Written task> Copy the data word for word, keeping every line.
>> BEGIN Given information
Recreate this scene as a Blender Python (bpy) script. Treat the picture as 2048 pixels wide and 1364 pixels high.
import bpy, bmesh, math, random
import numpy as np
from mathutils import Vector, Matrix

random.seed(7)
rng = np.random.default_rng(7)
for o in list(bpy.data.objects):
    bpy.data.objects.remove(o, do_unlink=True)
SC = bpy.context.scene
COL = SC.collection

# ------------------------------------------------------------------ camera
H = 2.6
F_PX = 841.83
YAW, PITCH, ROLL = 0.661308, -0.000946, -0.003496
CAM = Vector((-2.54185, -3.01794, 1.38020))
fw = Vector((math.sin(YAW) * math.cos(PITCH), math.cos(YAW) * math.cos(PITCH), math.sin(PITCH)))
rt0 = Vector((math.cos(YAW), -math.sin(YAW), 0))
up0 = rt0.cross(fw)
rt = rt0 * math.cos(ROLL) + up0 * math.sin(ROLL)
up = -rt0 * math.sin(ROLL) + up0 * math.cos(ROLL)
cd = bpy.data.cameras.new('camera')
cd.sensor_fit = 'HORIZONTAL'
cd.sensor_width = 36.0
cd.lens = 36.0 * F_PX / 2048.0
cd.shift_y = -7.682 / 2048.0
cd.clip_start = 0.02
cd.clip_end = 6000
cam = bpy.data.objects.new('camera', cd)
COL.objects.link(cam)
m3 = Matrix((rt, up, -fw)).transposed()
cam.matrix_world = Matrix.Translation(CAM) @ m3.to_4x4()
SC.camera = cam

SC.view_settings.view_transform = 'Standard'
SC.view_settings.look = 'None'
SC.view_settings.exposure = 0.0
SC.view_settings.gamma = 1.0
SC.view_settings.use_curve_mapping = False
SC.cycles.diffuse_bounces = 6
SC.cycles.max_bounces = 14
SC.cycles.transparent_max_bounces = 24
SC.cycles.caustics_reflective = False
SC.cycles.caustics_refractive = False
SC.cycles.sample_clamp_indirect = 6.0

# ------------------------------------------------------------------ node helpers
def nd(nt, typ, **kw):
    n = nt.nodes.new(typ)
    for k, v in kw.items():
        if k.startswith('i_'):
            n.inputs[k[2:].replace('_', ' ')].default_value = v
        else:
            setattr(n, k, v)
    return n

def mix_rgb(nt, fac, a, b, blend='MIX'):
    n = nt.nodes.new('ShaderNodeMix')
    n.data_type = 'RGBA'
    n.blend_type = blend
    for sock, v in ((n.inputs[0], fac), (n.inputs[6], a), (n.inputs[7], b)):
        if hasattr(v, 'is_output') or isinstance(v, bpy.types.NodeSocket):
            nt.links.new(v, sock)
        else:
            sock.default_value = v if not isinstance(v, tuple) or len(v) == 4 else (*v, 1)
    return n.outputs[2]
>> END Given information
Complete response>
Recreate this scene as a Blender Python (bpy) script. Treat the picture as 2048 pixels wide and 1364 pixels high.
import bpy, bmesh, math, random
import numpy as np
from mathutils import Vector, Matrix

random.seed(7)
rng = np.random.default_rng(7)
for o in list(bpy.data.objects):
    bpy.data.objects.remove(o, do_unlink=True)
SC = bpy.context.scene
COL = SC.collection

# ------------------------------------------------------------------ camera
H = 2.6
F_PX = 841.83
YAW, PITCH, ROLL = 0.661308, -0.000946, -0.003496
CAM = Vector((-2.54185, -3.01794, 1.38020))
fw = Vector((math.sin(YAW) * math.cos(PITCH), math.cos(YAW) * math.cos(PITCH), math.sin(PITCH)))
rt0 = Vector((math.cos(YAW), -math.sin(YAW), 0))
up0 = rt0.cross(fw)
rt = rt0 * math.cos(ROLL) + up0 * math.sin(ROLL)
up = -rt0 * math.sin(ROLL) + up0 * math.cos(ROLL)
cd = bpy.data.cameras.new('camera')
cd.sensor_fit = 'HORIZONTAL'
cd.sensor_width = 36.0
cd.lens = 36.0 * F_PX / 2048.0
cd.shift_y = -7.682 / 2048.0
cd.clip_start = 0.02
cd.clip_end = 6000
cam = bpy.data.objects.new('camera', cd)
COL.objects.link(cam)
m3 = Matrix((rt, up, -fw)).transposed()
cam.matrix_world = Matrix.Translation(CAM) @ m3.to_4x4()
SC.camera = cam

SC.view_settings.view_transform = 'Standard'
SC.view_settings.look = 'None'
SC.view_settings.exposure = 0.0
SC.view_settings.gamma = 1.0
SC.view_settings.use_curve_mapping = False
SC.cycles.diffuse_bounces = 6
SC.cycles.max_bounces = 14
SC.cycles.transparent_max_bounces = 24
SC.cycles.caustics_reflective = False
SC.cycles.caustics_refractive = False
SC.cycles.sample_clamp_indirect = 6.0

# ------------------------------------------------------------------ node helpers
def nd(nt, typ, **kw):
    n = nt.nodes.new(typ)
    for k, v in kw.items():
        if k.startswith('i_'):
            n.inputs[k[2:].replace('_', ' ')].default_value = v
        else:
            setattr(n, k, v)
    return n

def mix_rgb(nt, fac, a, b, blend='MIX'):
    n = nt.nodes.new('ShaderNodeMix')
    n.data_type = 'RGBA'
    n.blend_type = blend
    for sock, v in ((n.inputs[0], fac), (n.inputs[6], a), (n.inputs[7], b)):
        if hasattr(v, 'is_output') or isinstance(v, bpy.types.NodeSocket):
            nt.links.new(v, sock)
        else:
            sock.default_value = v if not isinstance(v, tuple) or len(v) == 4 else (*v, 1)
    return n.outputs[2]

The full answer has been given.